Find and copy lines holding "scene".

# start of Dataset extract

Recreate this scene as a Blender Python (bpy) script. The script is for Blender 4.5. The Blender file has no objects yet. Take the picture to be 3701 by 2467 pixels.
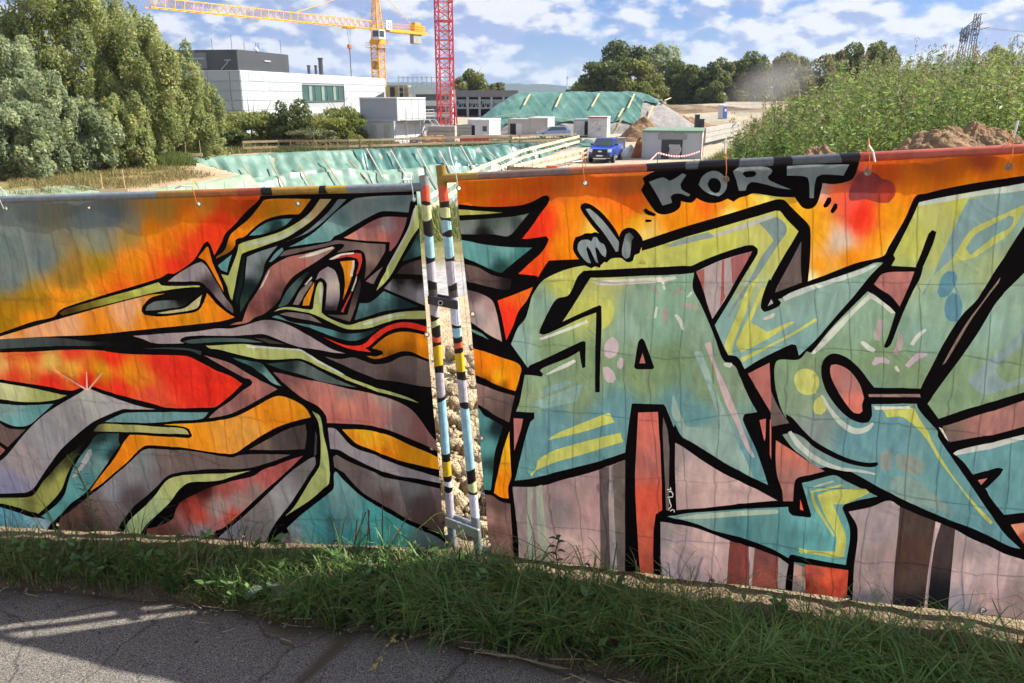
import bpy, bmesh, math, random
import numpy as np
from mathutils import Vector, Matrix
from mathutils.geometry import delaunay_2d_cdt
random.seed(7); RNG = np.random.default_rng(11)
scene = bpy.context.scene
C = scene.collection
# ---------------------------------------------------------------- camera
ZC = 2.3                                     # eye height above the foot of the fence (metres)
FPX, YH = 2900.0, 340.0                      # focal length and horizon row, photo pixels (3701 x 2467)
PITCH = math.atan((2467/2 - YH)/FPX)
cam_d = bpy.data.cameras.new('camera'); cam = bpy.data.objects.new('camera', cam_d); C.objects.link(cam)
cam_d.sensor_width = 36.0; cam_d.lens = 36.0*FPX/3701.0; cam_d.clip_start = 0.05; cam_d.clip_end = 40000
cam.location = (0, 0, ZC); cam.rotation_euler = (math.pi/2 - PITCH, 0, 0)
scene.camera = cam
scene.render.resolution_x, scene.render.resolution_y = 1024, 683
# ---------------------------------------------------------------- light
SUN_AZ = math.radians(9.0); SUN_EL = math.radians(43.6)      # sun to the right, a little beyond the fence
sun_dir = Vector((math.cos(SUN_AZ)*math.cos(SUN_EL), math.sin(SUN_AZ)*math.cos(SUN_EL), math.sin(SUN_EL)))
sd = bpy.data.lights.new('sun', 'SUN'); so = bpy.data.objects.new('sun', sd); C.objects.link(so)
sd.energy = 5.0; sd.angle = math.radians(0.55); sd.color = (1.0, 0.95, 0.87)
so.rotation_euler = sun_dir.to_track_quat('Z', 'Y').to_euler(); so.location = (20, 5, 40)
world = bpy.data.worlds.new('World'); scene.world = world; world.use_nodes = True
world.cycles.sampling_method = 'MANUAL'; world.cycles.sample_map_resolution = 256
scene.view_settings.view_transform = 'Standard'; scene.view_settings.look = 'None'
scene.view_settings.exposure = 1.05; scene.view_settings.gamma = 1.0
cy = scene.cycles
cy.max_bounces = 6; cy.diffuse_bounces = 3; cy.glossy_bounces = 2; cy.transmission_bounces = 3; cy.transparent_max_bounces = 4; cy.volume_bounces = 0
cy.caustics_reflective = False; cy.caustics_refractive = False; cy.use_adaptive_sampling = True; cy.adaptive_threshold = 0.03; cy.use_denoising = True
def build_world():
    nt = world.node_tree; N = nt.nodes; L = nt.links; N.clear()
    out = N.new('ShaderNodeOutputWorld'); bg = N.new('ShaderNodeBackground'); bg.inputs['Strength'].default_value = 0.056
    sky = N.new('ShaderNodeTexSky'); sky.sky_type = 'NISHITA'; sky.sun_disc = False
    sky.sun_elevation = SUN_EL; sky.sun_rotation = math.pi/2 - SUN_AZ
    sky.air_density = 1.0; sky.dust_density = 0.25; sky.ozone_density = 2.2; sky.altitude = 100
    tc = N.new('ShaderNodeTexCoord')
    def vmath(op, a, b):
        n = N.new('ShaderNodeVectorMath'); n.operation = op
        L.new(a, n.inputs[0])
        if isinstance(b, (tuple, list)): n.inputs[1].default_value = b
        else: L.new(b, n.inputs[1])
        return n.outputs[0]
    def math_(op, a, b=None, c=None):
        n = N.new('ShaderNodeMath'); n.operation = op
        for i, v in enumerate((a, b, c)):
            if v is None: continue
            if isinstance(v, (int, float)): n.inputs[i].default_value = v
            else: L.new(v, n.inputs[i])
        return n.outputs[0]
    def noise(vec, scale, detail, rough, dist=0.0):
        n = N.new('ShaderNodeTexNoise'); n.inputs['Scale'].default_value = scale; n.inputs['Detail'].default_value = detail
        n.inputs['Roughness'].default_value = rough; n.inputs['Distortion'].default_value = dist
        L.new(vec, n.inputs['Vector']); return n.outputs['Fac']
    def ramp(fac, lo, hi, smooth=True):
        n = N.new('ShaderNodeMapRange'); n.interpolation_type = 'SMOOTHSTEP' if smooth else 'LINEAR'
        n.inputs['From Min'].default_value = lo; n.inputs['From Max'].default_value = hi
        L.new(fac, n.inputs['Value']); return n.outputs['Result']
    def puffs(vec, scale):
        n = N.new('ShaderNodeTexVoronoi'); n.feature = 'F1'; n.inputs['Scale'].default_value = scale; n.inputs['Detail'].default_value = 2.0; n.inputs['Roughness'].default_value = 0.5
        L.new(vec, n.inputs['Vector']); return n.outputs['Distance']
    p = vmath('MULTIPLY', tc.outputs['Generated'], (1.0, 1.0, 1.9))
    p = vmath('ADD', p, (3.17, 1.37, 0.71))
    up = vmath('ADD', p, (0.008, 0.0, 0.022))
    def density(v): return math_('SUBTRACT', math_('ADD', noise(v, 7.5, 8.0, 0.57), 0.06), math_('MULTIPLY', puffs(v, 19.0), 0.18))
    dens = density(p); densu = density(up)
    fine = noise(p, 60.0, 6.0, 0.6)
    cover = ramp(math_('ADD', dens, math_('MULTIPLY', math_('SUBTRACT', fine, 0.5), 0.07)), 0.255, 0.41)
    thick = ramp(dens, 0.34, 0.56)
    lit = ramp(math_('SUBTRACT', math_('SUBTRACT', dens, densu), math_('MULTIPLY', thick, 0.045)), -0.075, 0.035)
    cc = N.new('ShaderNodeMix'); cc.data_type = 'RGBA'; L.new(lit, cc.inputs['Factor'])
    cc.inputs['A'].default_value = (3.0, 3.9, 6.6, 1); cc.inputs['B'].default_value = (8.0, 8.1, 8.6, 1)
    tint = N.new('ShaderNodeMix'); tint.data_type = 'RGBA'; tint.blend_type = 'MULTIPLY'; tint.inputs['Factor'].default_value = 1.0
    L.new(sky.outputs[0], tint.inputs['A']); tint.inputs['B'].default_value = (0.38, 0.57, 1.05, 1)
    mx = N.new('ShaderNodeMix'); mx.data_type = 'RGBA'; L.new(cover, mx.inputs['Factor'])
    L.new(tint.outputs['Result'], mx.inputs['A']); L.new(cc.outputs['Result'], mx.inputs['B'])
    L.new(mx.outputs['Result'], bg.inputs['Color']); L.new(bg.outputs[0], out.inputs['Surface'])
build_world()
# ---------------------------------------------------------------- pixel helpers (2352-wide view of the photo) used to survey the place
CT, ST = math.cos(PITCH), math.sin(PITCH)
def ray_px(px, py):
    """direction of a photo pixel given in full-resolution pixels"""
    x = (px - 1850.5)/FPX; y = -(py - 1233.5)/FPX
    return Vector((x, CT + y*ST, -ST + y*CT))
VS = 3701/2352.0
def at(vx, vy, Y):
    d = ray_px(vx*VS, vy*VS); return Vector((0, 0, ZC)) + d*(Y/d.y)
def onz(vx, vy, z):
    d = ray_px(vx*VS, vy*VS); return Vector((0, 0, ZC)) + d*((z - ZC)/d.z)
def atx(vx, Y):                 # world X of an image column at depth Y near the horizon
    return at(vx, 216, Y).x
# ---------------------------------------------------------------- noise
def _h(i, j, s):
    n = np.sin(i*127.1 + j*311.7 + s*74.7)*43758.5453
    return n - np.floor(n)
def vnoise(x, y, s=0):
    x = np.asarray(x, float); y = np.asarray(y, float)
    i = np.floor(x); j = np.floor(y); u = x - i; v = y - j
    u = u*u*(3 - 2*u); v = v*v*(3 - 2*v)
    return (_h(i, j, s)*(1-u) + _h(i+1, j, s)*u)*(1-v) + (_h(i, j+1, s)*(1-u) + _h(i+1, j+1, s)*u)*v
def fbm(x, y, s=0, o=4, g=0.5):
    t = 0.0; a = 1.0; n = 0.0
    for k in range(o):
        t = t + a*vnoise(x*2**k + 13.7*k, y*2**k - 7.1*k, s + k); n += a; a *= g
    return t/n
def sstep(a, b, x):
    t = np.clip((np.asarray(x, float) - a)/(b - a), 0, 1); return t*t*(3 - 2*t)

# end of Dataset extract

__Solution for this problem__.
Recreate this scene as a Blender Python (bpy) script. The script is for Blender 4.5. The Blender file has no objects yet. Take the picture to be 3701 by 2467 pixels.
scene = bpy.context.scene
C = scene.collection
scene.camera = cam
scene.render.resolution_x, scene.render.resolution_y = 1024, 683
world = bpy.data.worlds.new('World'); scene.world = world; world.use_nodes = True
scene.view_settings.view_transform = 'Standard'; scene.view_settings.look = 'None'
scene.view_settings.exposure = 1.05; scene.view_settings.gamma = 1.0
cy = scene.cycles